Garcia is an extremely aggressive hitter who is prone to chasing pitches out of the strike zone, registering an O-swing rate of 41.8% throughout his career, including a 40% rate last season with the Rays. He also swings and misses rather excessively — a 17.1% career swinging-strike rate that closely matches his 2019 rate (17.3%). But fortunately that has not translated into outrageous K-rates, including a 23.6 strikeout percentage in 2019 and a 23.4% career total.
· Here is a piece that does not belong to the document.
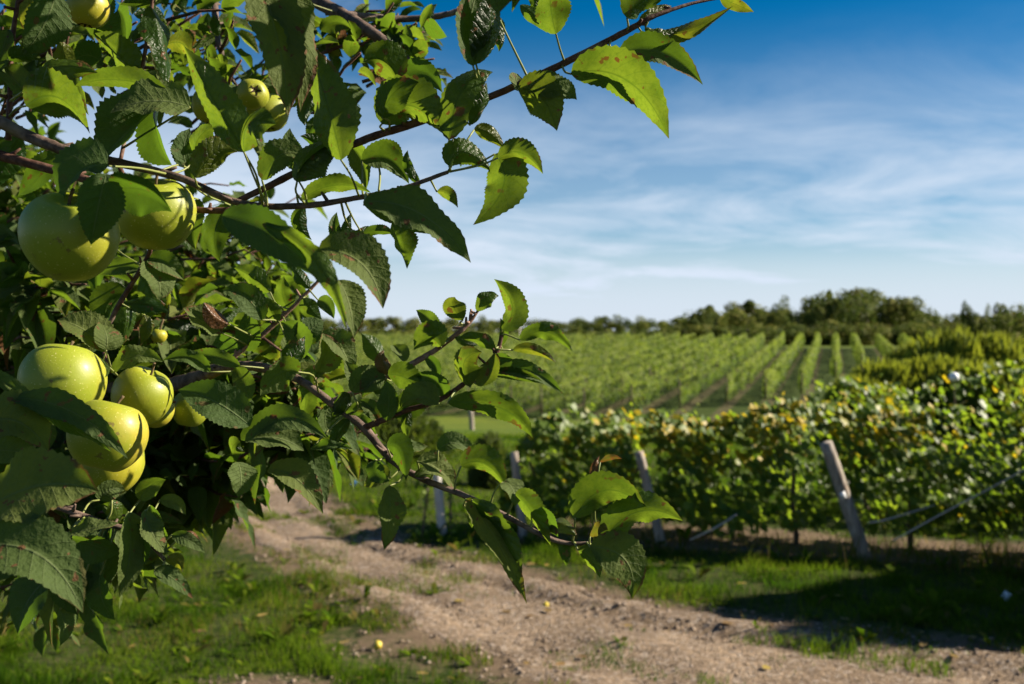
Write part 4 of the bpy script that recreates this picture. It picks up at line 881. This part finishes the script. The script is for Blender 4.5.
LOBES = [  # px, py, rx, ry, depth, depth radius, clusters, leaf size
 (50, 330, 110, 120, 2.3, .55, 190, .068), (180, 320, 110, 95, 2.3, .5, 190, .066), (240, 290, 60, 70, 2.2, .4, 60, .064), (90, 210, 130, 45, 2.6, .4, 100, .065), (20, 180, 60, 60, 2.6, .5, 30, .07), (262, 395, 75, 60, 1.75, .3, 60, .075),
 (300, 400, 45, 50, 1.4, .12, 26, .07), (60, 480, 90, 60, 1.7, .3, 60, .08), (150, 450, 70, 55, 1.75, .3, 55, .08), (110, 540, 45, 45, 1.35, .15, 18, .075), (210, 470, 55, 40, 1.6, .2, 22, .075), (40, 590, 40, 30, 1.9, .2, 12, .07),
 (190, 350, 90, 60, 1.5, .15, 30, .08), (40, 290, 60, 60, 1.5, .15, 18, .08),
 (50, 60, 75, 60, 1.3, .1, 9, .05), (190, 50, 70, 50, 1.35, .1, 10, .048), (330, 70, 40, 50, 1.35, .1, 5, .045), (30, 40, 60, 60, 1.5, .25, 10, .055), (150, 12, 90, 30, 1.6, .25, 7, .055), (230, 30, 45, 35, 1.7, .2, 8, .06), (390, 22, 55, 26, 1.5, .12, 15, .05), (420, 55, 30, 25, 1.45, .08, 5, .05), (220, 105, 40, 25, 1.5, .15, 4, .06),
 (290, 55, 30, 45, 1.9, .2, 5, .06), (260, 195, 50, 14, 2.3, .2, 5, .06), (30, 165, 70, 14, 2.4, .2, 7, .06), (345, 440, 35, 30, 1.5, .1, 6, .06),
 (330, -200, 170, 50, .92, .14, 6, .085), (590, -190, 60, 40, .72, .07, 11, .08), (60, -190, 120, 40, .9, .12, 10, .085), (230, -260, 150, 60, 1.0, .2, 20, .09),  # unseen overhead clusters, added to shade the upper leaves and big apple
 (-190, 300, 170, 240, 2.2, .6, 130, .09), (-420, 250, 200, 260, 2.6, .7, 90, .1), (-120, -180, 200, 150, 2.2, .6, 70, .1), (150, -190, 180, 90, 2.3, .5, 40, .1), (-250, -420, 260, 160, 2.9, .6, 60, .11)]
groups = [LOBES[:14], LOBES[14:25], LOBES[25:]]
for gi, gl in enumerate(groups):
    lm = MB(); wm = MB()
    for (px, py, rx, ry, d, rd, n_, sz) in gl:
        cc = at(px, py, d)
        for k in range(n_):
            while True:
                q = RNG.uniform(-1, 1, 3)
                if q@q < 1: break
            dd = d+q[1]*rd; p = at(px+q[0]*rx, py+q[2]*ry, dd)
            cluster(lm, wm, p, p-np.array([-1.9, 2.6, 2.0]), random.randint(5, 8), sz)
    keep(two_mat('crown', lm, M['leaf'], wm, M['twig'], None), tree)

# ------------------------------------------------------------------ shrubs
def shrub_proto(name, mat, n, blade, label, cat, grp, seed, up=.9):
    rs = np.random.default_rng(seed); root = empty(name, (0, 0, 0), label, cat, grp)
    th = rs.uniform(0, 2*np.pi, n); ph = np.arccos(rs.uniform(0, 1, n)); rr = (.55+.45*rs.random(n)**.6)
    dirs = np.c_[np.sin(ph)*np.cos(th), np.sin(ph)*np.sin(th), np.cos(ph)]
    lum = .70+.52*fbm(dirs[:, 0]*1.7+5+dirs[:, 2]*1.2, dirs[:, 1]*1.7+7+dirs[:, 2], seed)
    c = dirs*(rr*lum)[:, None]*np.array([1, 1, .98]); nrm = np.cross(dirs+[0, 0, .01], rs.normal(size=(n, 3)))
    ln = blade*rs.uniform(.6, 1.4, n); d2 = dirs+np.c_[np.zeros(n), np.zeros(n), np.full(n, up)]+rs.normal(size=(n, 3))*.35; d2 /= np.linalg.norm(d2, axis=1)[:, None]
    s_ = np.cross(d2, nrm); s_ /= np.linalg.norm(s_, axis=1)[:, None]+1e-9; w = (ln*.16)[:, None]
    v = np.stack([c-s_*w*.6, c+d2*(ln*.5)[:, None]-s_*w, c+d2*ln[:, None], c+d2*(ln*.5)[:, None]+s_*w], 1).reshape(-1, 3)
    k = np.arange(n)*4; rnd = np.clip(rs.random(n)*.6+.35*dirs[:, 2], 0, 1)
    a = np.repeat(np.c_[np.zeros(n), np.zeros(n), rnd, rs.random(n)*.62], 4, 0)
    mesh_np('foliage', v, np.c_[k, k+1, k+2, k+3], mat, root, attr=a)
    mb = MB()
    for q in range(9):
        e = rs.normal(size=3); e[2] = abs(e[2])+1; e /= np.linalg.norm(e); tube(mb, [[0, 0, -.05], e*.4, e*.75+rs.normal(size=3)*.05], [.03, .02, .008], 8, 6, .1)
    mb.build('stems', M['vinewood'], root, True)
    return root
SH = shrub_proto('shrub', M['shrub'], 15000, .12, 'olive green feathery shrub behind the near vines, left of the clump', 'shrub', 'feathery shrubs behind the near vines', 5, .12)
SD = shrub_proto('dark_shrub', M['darkshrub'], 8000, .13, 'dark rounded shrub casting shade over the bend of the track', 'shrub', None, 8, .5)
SL = ['low feathery shrub leftmost behind the yellowing vines', 'wide feathery shrub in front of the dark field rows', 'feathery shrub just left of the white ball', 'tall sunlit shrub clump above the white ball', 'tall shrub rightmost above the near vines', 'shrub between the tall clump and the field rows', 'small feathery shrub low at right behind the vines']
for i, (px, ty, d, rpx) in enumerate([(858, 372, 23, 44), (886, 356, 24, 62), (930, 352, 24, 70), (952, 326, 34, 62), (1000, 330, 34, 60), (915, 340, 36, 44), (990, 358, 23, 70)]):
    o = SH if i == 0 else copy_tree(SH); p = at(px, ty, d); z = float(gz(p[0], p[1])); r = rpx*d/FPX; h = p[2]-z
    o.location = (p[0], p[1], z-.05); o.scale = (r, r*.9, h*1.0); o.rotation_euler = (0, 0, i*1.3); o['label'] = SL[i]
for i, (px, ty, d, rpx, lab) in enumerate([(388, 404, 18.0, 62, 'dark rounded shrub at the bend of the track behind the apple twigs'), (335, 425, 19.5, 40, 'dark shrub by the far end of the track, left of the rounded one'), (490, 430, 14.5, 22, 'small shrub touching the left end of the vine row')]):
    o = SD if i == 0 else copy_tree(SD); p = at(px, ty, d); z = float(gz(p[0], p[1])); r = rpx*d/FPX
    o.location = (p[0], p[1], z-.05); o.scale = (r, r, p[2]-z); o.rotation_euler = (0, 0, i*2.1); o['label'] = lab; o['group'] = 'dark shrubs near the bend of the track'

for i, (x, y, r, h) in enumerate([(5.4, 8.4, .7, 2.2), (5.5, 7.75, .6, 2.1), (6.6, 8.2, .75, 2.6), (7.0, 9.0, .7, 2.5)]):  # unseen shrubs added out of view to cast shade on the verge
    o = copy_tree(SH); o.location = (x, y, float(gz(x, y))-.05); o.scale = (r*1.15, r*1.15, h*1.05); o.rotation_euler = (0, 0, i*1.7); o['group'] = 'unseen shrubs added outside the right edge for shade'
    o['label'] = ('tall feathery shrub added unseen just outside the right edge, shading the grass', 'middle one of the unseen shrubs added outside the right edge for shade', 'large unseen shrub added for shade outside the right edge behind two others', 'farthest of the unseen shrubs added outside the right edge for shade')[i]

# ------------------------------------------------------------------ vine rows climbing the field
def field_row_mesh(v0, v1, seed):
    rs = np.random.default_rng(seed); L = v1-v0; out = []
    s = []; cur = 0.0
    n = int(125*L*.62); t = rs.random(n)**1.35*L
    size = np.interp(t, [0, L], [.15, .26])
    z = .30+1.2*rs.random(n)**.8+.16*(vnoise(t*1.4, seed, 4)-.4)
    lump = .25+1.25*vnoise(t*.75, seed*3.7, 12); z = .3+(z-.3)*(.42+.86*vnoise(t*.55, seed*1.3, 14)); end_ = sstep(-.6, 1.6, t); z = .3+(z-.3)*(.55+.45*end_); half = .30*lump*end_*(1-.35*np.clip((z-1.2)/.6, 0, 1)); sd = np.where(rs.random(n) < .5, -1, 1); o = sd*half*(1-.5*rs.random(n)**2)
    sh = rs.random(n) < .2; z = np.where(sh, 1.45+.5*rs.random(n)*vnoise(t*3, seed, 9), z); o = np.where(sh, o*.5, o)
    c = np.c_[o, t, z+Hv(v0+t)-Hv(v0)]
    nr = np.c_[sd*1.0+rs.normal(size=n)*.5, rs.normal(size=n)*.6, rs.random(n)*.9]
    vv, ff = quads(c, nr, size, 1.25, rs)
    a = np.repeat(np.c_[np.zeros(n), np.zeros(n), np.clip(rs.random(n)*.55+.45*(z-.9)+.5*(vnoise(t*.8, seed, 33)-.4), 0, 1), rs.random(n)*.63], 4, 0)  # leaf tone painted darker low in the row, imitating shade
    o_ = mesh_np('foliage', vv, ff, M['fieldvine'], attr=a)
    return o_
def row_proto(v0, v1, seed):
    root = empty('field_vine_row', (0, 0, 0), 'long green vine row climbing the field towards the wood', 'vine row', 'vine rows climbing the field', rz=math.atan2(-RX, RY))
    f = field_row_mesh(v0, v1, seed); f.parent = root
    for s in (0, 9, 18, 30):
        mb = MB(); z = float(Hv(v0+s)-Hv(v0)); lean = -.25 if s == 0 else 0
        tube(mb, [[0, s, z-.1], [0, s+lean*.5, z+.8], [0, s+lean, z+1.55]], [.035, .035, .03], None, 8, .05); mb.build('trellis_post', M['vinewood'], root, True)
    return root
PR = {}
def place_row(k, v0, v1, seed):
    u = U0+k*SP; key = (v0, v1, seed)
    if key not in PR: o = row_proto(v0, v1, seed); PR[key] = o
    else: o = copy_tree(PR[key])
    x = u*RY+v0*RX; y = -u*RX+v0*RY; o.location = (x, y, float(Hv(v0))); return o
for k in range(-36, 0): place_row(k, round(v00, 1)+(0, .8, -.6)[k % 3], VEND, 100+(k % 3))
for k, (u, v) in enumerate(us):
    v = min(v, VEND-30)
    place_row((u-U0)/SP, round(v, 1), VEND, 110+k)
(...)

Unsurprisingly, he rarely walks — a 5.9% BB rate in the big leagues, and a 5.8% total last season.
Garcia rates out as merely above-average in terms of exit velocity (60th percentile in 2019) and hard contact rate (58th percentile), but his high barrel rates (11.7% over the last two season), high ground ball rates (51.1% career), and his surprisingly excellent Sprint Speed (90th percentile) has helped him consistently produce high batting averages on balls in play (.332 career BABIP).
Garcia has been primarily a right fielder and designated hitter, and he’s generally graded out as below-average to poor on the outfield grass. In nearly defensive 5,400 innings, he has been rated at -24 Defensive Runs Saved and -5.6 Ultimate Zone Runs. He flipped the script a bit on that last season, though, posting +2 DRS and +2.2 UZR in 104 games (99 starts) between left and right field.
Garcia was non-tendered by the White Sox after posting a 93 wRC+ and 0.1 fWAR in 2018, but enjoyed a solid bounce back campaign in Tampa Bay this past year. In 530 plate appearances he hit .282/.332/.464 with career-highs for both home runs — 20 — and stolen bases — 10. MLB Trade Rumors predicted he would land a two-year, $12 mil guarantee this offseason, while Kiley McDaniel of Fangraphs projected a one-year, $10 mil pact, writing:
“Avisaíl García was…fine in 2019, serving as a reasonable stopgap for the Rays. Expecting anything more than that in the future is probably a stretch; García’s most useful on a contender with a gaping wound in an outfield corner, less so for a would-be contender with ambition.”
UPDATE:
The Brewers are reportedly “trying hard” to sign Garcia.